COMMENT A-T-IL PU ME TRAHIR DE LA SORTE ?
POURQUOI
POURQUOI
POURQUOI
POURQUOI
POURQUOI
POURQUOI
POURQUOI
POURQUOI
COMMENT AS-TU PU, ABYSSE ?
Un hurlement lui échappe, strident et incontrôlable, alors qu'elle vient se tenir la tête à deux mains. Les longs sanglots d'une créature esseulée résonnent à travers la forêt, comme un appel, peut-être un appel à l'aide. Mais personne ne vient.

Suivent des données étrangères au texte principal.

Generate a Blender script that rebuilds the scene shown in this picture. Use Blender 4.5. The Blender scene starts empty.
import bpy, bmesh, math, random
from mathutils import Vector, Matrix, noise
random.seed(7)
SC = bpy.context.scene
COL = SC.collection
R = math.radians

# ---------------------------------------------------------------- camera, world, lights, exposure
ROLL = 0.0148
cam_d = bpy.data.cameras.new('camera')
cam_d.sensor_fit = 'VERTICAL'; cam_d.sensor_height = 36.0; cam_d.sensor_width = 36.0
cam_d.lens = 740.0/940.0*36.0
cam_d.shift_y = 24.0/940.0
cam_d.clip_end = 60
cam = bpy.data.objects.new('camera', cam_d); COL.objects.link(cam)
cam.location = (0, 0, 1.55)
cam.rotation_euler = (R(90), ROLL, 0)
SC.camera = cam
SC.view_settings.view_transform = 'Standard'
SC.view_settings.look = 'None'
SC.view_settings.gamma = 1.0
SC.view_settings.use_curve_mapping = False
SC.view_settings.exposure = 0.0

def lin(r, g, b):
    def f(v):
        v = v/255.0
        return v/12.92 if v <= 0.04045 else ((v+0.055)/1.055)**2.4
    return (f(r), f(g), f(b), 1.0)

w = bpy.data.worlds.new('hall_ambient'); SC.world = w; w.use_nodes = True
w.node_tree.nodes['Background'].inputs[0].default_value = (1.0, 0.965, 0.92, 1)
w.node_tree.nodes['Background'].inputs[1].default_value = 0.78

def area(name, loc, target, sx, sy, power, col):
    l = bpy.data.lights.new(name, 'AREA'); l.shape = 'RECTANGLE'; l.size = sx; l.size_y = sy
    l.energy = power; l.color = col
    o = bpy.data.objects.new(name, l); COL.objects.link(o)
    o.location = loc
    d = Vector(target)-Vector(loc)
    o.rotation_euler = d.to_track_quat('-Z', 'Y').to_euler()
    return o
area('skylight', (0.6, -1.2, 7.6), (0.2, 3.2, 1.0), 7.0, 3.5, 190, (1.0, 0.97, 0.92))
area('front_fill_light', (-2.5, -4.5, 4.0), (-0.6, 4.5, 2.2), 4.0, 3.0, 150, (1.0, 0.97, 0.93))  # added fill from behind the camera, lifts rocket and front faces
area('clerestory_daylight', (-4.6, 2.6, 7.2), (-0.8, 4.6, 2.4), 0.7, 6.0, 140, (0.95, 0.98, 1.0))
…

Je n'arriverai jamais à le faire vivre à nouveau. Est-ce qu'il est mort pour de bon est-ce qu'il est mort pour de bon est-ce qu'il est mort pour de bon est-ce qu'il est mort pour de bon est-ce qu'il est mort pour de bon est-ce qu'il est mort pour de bon est-ce qu'il est mort pour de bon ?
Xion est mort.
C'est trop.
Elle lève la tête vers Zero, le visage déformé par la douleur et les yeux embués de larmes. C'en est trop, elle décide - en un instant elle s'est redressée et se décide à attaquer (88). En un bond, elle a plongé vers Zero, déterminée à l'emporter dans la tombe.
Mais à quoi bon ?
Abysse est un abîme béant de culpabilité et de reproche.
De Faim et de Fin.
Et lorsqu'elle le heurte, pour le blesser, le tuer, l'annihiler, il relève les mains pour les poser sur ses joues.
Il sait la douleur que l'eau qui déchire, emporte et noie provoque.
Il sait la douleur de sentir chacun de tes organes compressé par l'eau, l'eau salvatrice, l'eau destructrice...
... qui, sans mal, emporte avec elle tout ce qui, autrefois, ...
... aurait pu avoir l'air humain chez toi.
Quelques longues secondes, où l'eau bouillonne et gargouille et où il se nourrit de toi comme il s'est nourrit des autres.
Puis, il soupire, finalement, épuisé et las.
* Je vais vous raccompagner en ville.
Que faire ?
- FUIR
- FUIR
- FUIR
Tu restes figé, abasourdi. Tout est allé bien trop vite - et le hurlement de cette inconnue, son long cri de douleur pure t'a touché.
Alors, quand tout est terminé, tu ne peux t'empêcher de lever la tête vers ton étoile, le cerveau plein à craquer de questions auxquelles tu préfères ne pas recevoir de réponses. Qui est Xion ? Pourquoi est-ce que tu l'as tué ? Qui est cette femme ? Pourquoi... pourquoi est-ce que tu l'as tuée aussi ?
Tu finis par lâcher, mollement, le poignet de Raphaëlle quand Abysse annonce qu'il va vous ramener en ville. Devant tes yeux vides, rendu muet par le choc, tu te rends compte que le soleil est en train de se lever au loin, doucement, tout doucement.
- ... (terminé pour moi.)
Elle a les oreilles pleines de bruit, de cris et de pleures. C'est trop, elle ne sait pas quoi faire ce tout ce qu'elle voit et ce qu'elle entend. Alors quand tout redevient calme, elle a l'impression qu'elle est juste devenue sourde. La menace disparait. Ses jambes abandonnent et se dérobent sous elle sans prévenir.
Pourquoi y a-t-il un cadavre de plus sous ses yeux ? Ce n'est pas normal de voir autant des gens mourir en si peu de temps. Ça la laisse un peu hébétée et le souffle court de trop l'avoir retenu.
Quoi "la ville" ? Il y a encore une ville ? Avec des habitants et un quotidien où personne ne crève bouche ouverte sans aucune explication ? L'idée la fait rire, un rire nerveux et bref. Allons en ville alors, et voyons qui d'autre va être emporté dans leur sillage.
HRP : se relève et se tait.
Il se retourne vers vous, il vous semble qu'il a pleuré, mais il ne dit rien, et vous ne dites rien non plus. Vous n'avez pas le temps d'avoir un mouvement de recul lorsqu'il pose sa main sur chacune de vos épaules.
* Profitez de cette journée.
L'instant d'après, vous êtes en ville, et il n'est plus là. Il vous semble qu'il s'agissait d'Adieux.